Problem description
Retype the listing that follows, exactly as written.
— Start Supplied data —
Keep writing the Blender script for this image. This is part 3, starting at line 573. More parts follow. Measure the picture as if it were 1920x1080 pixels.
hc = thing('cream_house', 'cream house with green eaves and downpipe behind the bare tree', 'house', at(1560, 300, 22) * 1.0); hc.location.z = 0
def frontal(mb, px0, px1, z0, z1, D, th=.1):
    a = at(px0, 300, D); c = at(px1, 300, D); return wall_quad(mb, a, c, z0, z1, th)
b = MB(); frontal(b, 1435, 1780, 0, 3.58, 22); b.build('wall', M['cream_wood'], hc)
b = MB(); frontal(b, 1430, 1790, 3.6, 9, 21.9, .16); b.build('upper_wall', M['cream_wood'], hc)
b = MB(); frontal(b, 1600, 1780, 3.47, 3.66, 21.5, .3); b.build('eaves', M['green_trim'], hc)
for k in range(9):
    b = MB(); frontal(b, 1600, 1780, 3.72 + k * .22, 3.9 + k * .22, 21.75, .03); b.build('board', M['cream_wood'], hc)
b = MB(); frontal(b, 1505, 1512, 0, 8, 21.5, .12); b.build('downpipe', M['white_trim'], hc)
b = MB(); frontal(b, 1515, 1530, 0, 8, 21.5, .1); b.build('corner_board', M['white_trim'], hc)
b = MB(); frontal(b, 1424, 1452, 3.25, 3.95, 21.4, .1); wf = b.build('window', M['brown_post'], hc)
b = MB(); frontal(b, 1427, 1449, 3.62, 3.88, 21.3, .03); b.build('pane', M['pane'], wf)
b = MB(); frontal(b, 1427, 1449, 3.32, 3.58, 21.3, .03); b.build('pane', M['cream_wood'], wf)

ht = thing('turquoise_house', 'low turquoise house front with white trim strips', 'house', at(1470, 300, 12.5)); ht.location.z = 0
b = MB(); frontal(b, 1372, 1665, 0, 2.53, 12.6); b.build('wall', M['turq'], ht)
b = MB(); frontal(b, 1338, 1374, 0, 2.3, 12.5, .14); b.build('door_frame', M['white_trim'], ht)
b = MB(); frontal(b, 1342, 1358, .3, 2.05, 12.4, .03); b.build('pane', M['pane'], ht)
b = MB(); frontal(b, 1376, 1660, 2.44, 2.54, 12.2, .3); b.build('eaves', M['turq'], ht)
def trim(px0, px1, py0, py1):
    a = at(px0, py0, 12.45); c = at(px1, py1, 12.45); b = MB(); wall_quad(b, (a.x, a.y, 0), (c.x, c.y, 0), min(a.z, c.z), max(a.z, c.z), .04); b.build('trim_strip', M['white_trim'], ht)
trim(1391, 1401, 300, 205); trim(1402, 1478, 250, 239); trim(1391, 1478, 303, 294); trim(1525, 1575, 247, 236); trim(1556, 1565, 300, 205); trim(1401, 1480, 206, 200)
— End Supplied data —
Written reply
Keep writing the Blender script for this image. This is part 3, starting at line 573. More parts follow. Measure the picture as if it were 1920x1080 pixels.
hc = thing('cream_house', 'cream house with green eaves and downpipe behind the bare tree', 'house', at(1560, 300, 22) * 1.0); hc.location.z = 0
def frontal(mb, px0, px1, z0, z1, D, th=.1):
    a = at(px0, 300, D); c = at(px1, 300, D); return wall_quad(mb, a, c, z0, z1, th)
b = MB(); frontal(b, 1435, 1780, 0, 3.58, 22); b.build('wall', M['cream_wood'], hc)
b = MB(); frontal(b, 1430, 1790, 3.6, 9, 21.9, .16); b.build('upper_wall', M['cream_wood'], hc)
b = MB(); frontal(b, 1600, 1780, 3.47, 3.66, 21.5, .3); b.build('eaves', M['green_trim'], hc)
for k in range(9):
    b = MB(); frontal(b, 1600, 1780, 3.72 + k * .22, 3.9 + k * .22, 21.75, .03); b.build('board', M['cream_wood'], hc)
b = MB(); frontal(b, 1505, 1512, 0, 8, 21.5, .12); b.build('downpipe', M['white_trim'], hc)
b = MB(); frontal(b, 1515, 1530, 0, 8, 21.5, .1); b.build('corner_board', M['white_trim'], hc)
b = MB(); frontal(b, 1424, 1452, 3.25, 3.95, 21.4, .1); wf = b.build('window', M['brown_post'], hc)
b = MB(); frontal(b, 1427, 1449, 3.62, 3.88, 21.3, .03); b.build('pane', M['pane'], wf)
b = MB(); frontal(b, 1427, 1449, 3.32, 3.58, 21.3, .03); b.build('pane', M['cream_wood'], wf)

ht = thing('turquoise_house', 'low turquoise house front with white trim strips', 'house', at(1470, 300, 12.5)); ht.location.z = 0
b = MB(); frontal(b, 1372, 1665, 0, 2.53, 12.6); b.build('wall', M['turq'], ht)
b = MB(); frontal(b, 1338, 1374, 0, 2.3, 12.5, .14); b.build('door_frame', M['white_trim'], ht)
b = MB(); frontal(b, 1342, 1358, .3, 2.05, 12.4, .03); b.build('pane', M['pane'], ht)
b = MB(); frontal(b, 1376, 1660, 2.44, 2.54, 12.2, .3); b.build('eaves', M['turq'], ht)
def trim(px0, px1, py0, py1):
    a = at(px0, py0, 12.45); c = at(px1, py1, 12.45); b = MB(); wall_quad(b, (a.x, a.y, 0), (c.x, c.y, 0), min(a.z, c.z), max(a.z, c.z), .04); b.build('trim_strip', M['white_trim'], ht)
trim(1391, 1401, 300, 205); trim(1402, 1478, 250, 239); trim(1391, 1478, 303, 294); trim(1525, 1575, 247, 236); trim(1556, 1565, 300, 205); trim(1401, 1480, 206, 200)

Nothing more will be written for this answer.